I don't think I can talk about narration without mentioning A Clockwork Orange. It's a very small book—my copy is less than 150 pages—but it is just as intimidating a read as Mantel's work. Burgess wrote the whole book in an invented slang called "nadsat", which is a mashup of cockney, Russian, and a few more archaic and poetic English terms to boot. The effect is very difficult to read at first, but it's also an incredibly immersive way to situate the reader right in the heart of droog culture and the way that the narrator, Alex, thinks.

But where I itty now, O my brothers, is all on my oddy knocky, where you cannot go. Tomorrow is all like sweet flowers and the turning young earth and the stars and the old Luna up there and your old droog Alex all on his oddy knocky seeking like a mate. And all that cal. A terrible grahzny vonny world, really, O my brothers. And so farewell from your little droog. And to all others in this story profound shooms of lipmusic brrrrrr. And they can kiss my sharries. But you, O my brothers, remember sometimes thy little Alex that was. Amen. And all that call.

P. G. Wodehouse: the Jeeves books

In his series of books about Bertie Wooster and the inimitable Jeeves, P. G. Wodehouse uses a similar tactic to Burgess in that he writes all the prose in slang from the perspective of posh society chap Bertie. The language of the early 20th century is much easier to parse than nadsat, though, even if our good narrator himself does tend to have a less-than-reliable train of thought. Despite (or perhaps because of) this unreliability, Bertie is dreadfully charming and enthusiastic in the narration, which is a very notable contributing factor to the books' popularity.
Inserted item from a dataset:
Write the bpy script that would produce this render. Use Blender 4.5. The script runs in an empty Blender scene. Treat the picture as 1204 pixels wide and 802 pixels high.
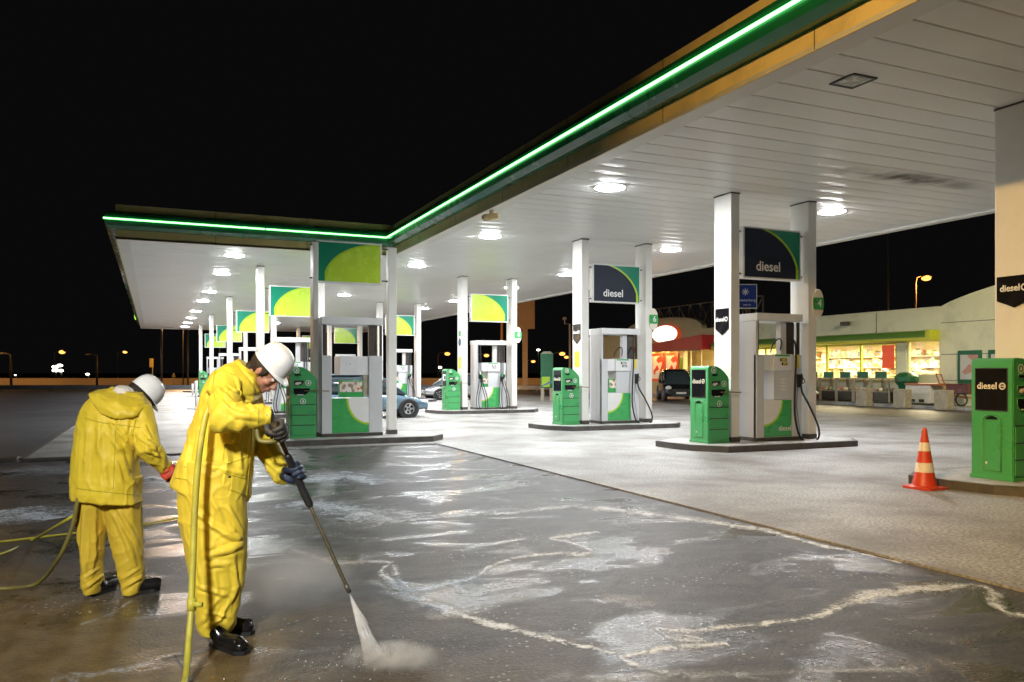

I'm not absolutely certain of the facts, but I rather fancy it's Shakespeare who says that it's always just when a fellow is feeling particularly braced with things in general that Fate sneaks up behind him with the bit of lead piping.

Well, now you've gotten to know a few of my favourite narrators a bit better; whose style of prose do you find the most gripping, or most delightful? What techniques of narration are guaranteed to win you over?